9 Things to Know About Delaware


Yes, it's the nation's first state. But do you know why Delaware is so dubbed? The answer, and eight other surprising facts about the country's second smallest state, below.

1. Delaware was the first state to ratify the U.S. Constitution. It happened on December 7, 1987 in Dover.

2. Up until last year, Delaware was the only state in the union not to have a National Park Service unit. It still doesn't have a national park, but it now has the NPS First State National Monument (thank you, Joe Biden?) It consists of several historic sites, including the Dover Green, the New Castle Courthouse and parts of the Brandywine Valley.

3. There's no sales tax in Delaware, which makes it a shopping mecca.
The best deals can be found at the Tanger Outlets in Rehoboth.

4. The foodie scene in Rehoboth is surprisingly robust. Maybe all of those Washington weekenders have unleashed a demand for fine food that can no longer be tamed. Savor a taste of the best the beach town has to offer by taking a sampling and strolling tour with www.eatingrehoboth.com.

5. Speaking of food, the Second Annual Mid-Atlantic Food and Wine Festival takes place between May 14 and 18 in venues throughout Delaware. The only statewide food and wine festival in the country will feature epicurean experiences presented by 90 chefs and 20 winemakers from six continents. 

 6. Punkin' Chunkin' in Bridgeville. Need we say more?

7. Birdwatchers go loony over Delaware. The small state (clocking in at less than 2,000 square miles) has several prime spots for checking out the flying flocks. The best is Bombay Hook National Wildlife Refuge, a 16,000+ tidal salt marsh located along the Delaware Bay. Spring features migrating songbirds and shorebirds, while summer provides a peek at tall wading birds who hang in the marshland with deer, red fox and beaver. Prime Hook National Wildlife Refuge is another top spot for migratory birds.
8. As the northernmost slave state (albeit in the Union), Delaware played an integral role in the Underground Railroad, which led southern African-Americans to freedom. The Harriet Tubman Underground Railroad Byway connects key historic landscapes, homes, and places of cultural significance throughout Delaware to tell the story of the struggle for freedom and the individuals who helped make that dream a reality. 

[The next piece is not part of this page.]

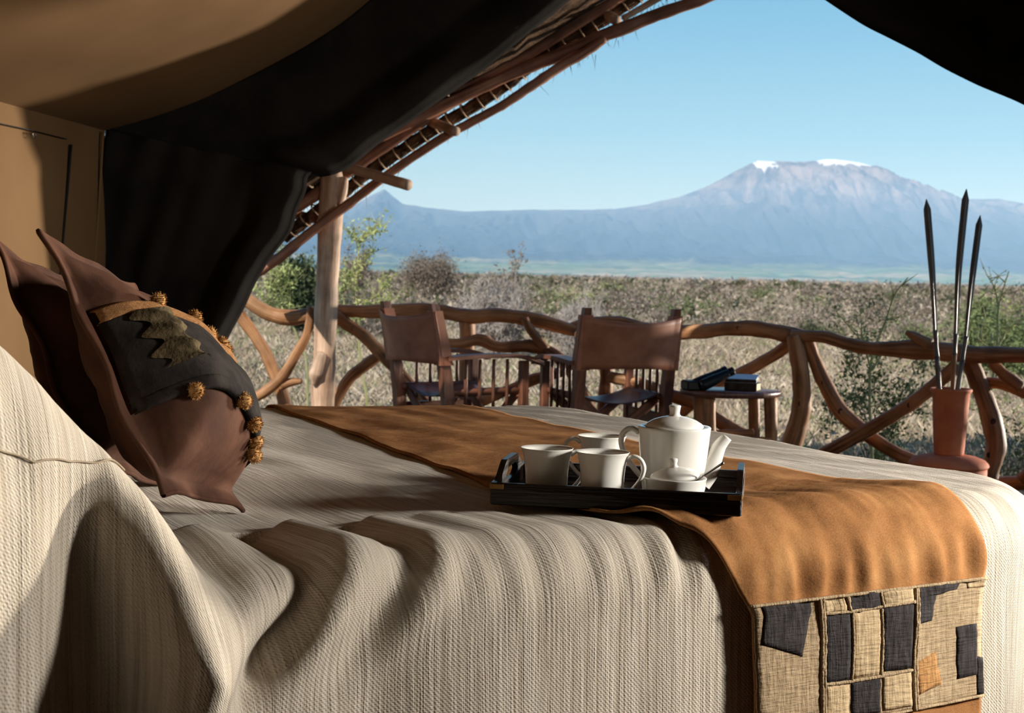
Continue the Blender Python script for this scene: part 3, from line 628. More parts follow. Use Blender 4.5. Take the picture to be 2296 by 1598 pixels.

9. More history is showcased in northern Delaware at the famous DuPont mansions.  The Hagley Museum and Library is the site of the gunpowder works founded by E.I. du Pont in 1802. The example of early American industrial history includes restored mills, a workers community, and the ancestral home of the du Pont family. Winterthur, the home of Henry Francis DuPont, is now a premier museum of American decorative art. Meantime, a stroll through Nemours, the home of Alfred I. DuPont, will leave you feeling as if you are wandering through a French chateau.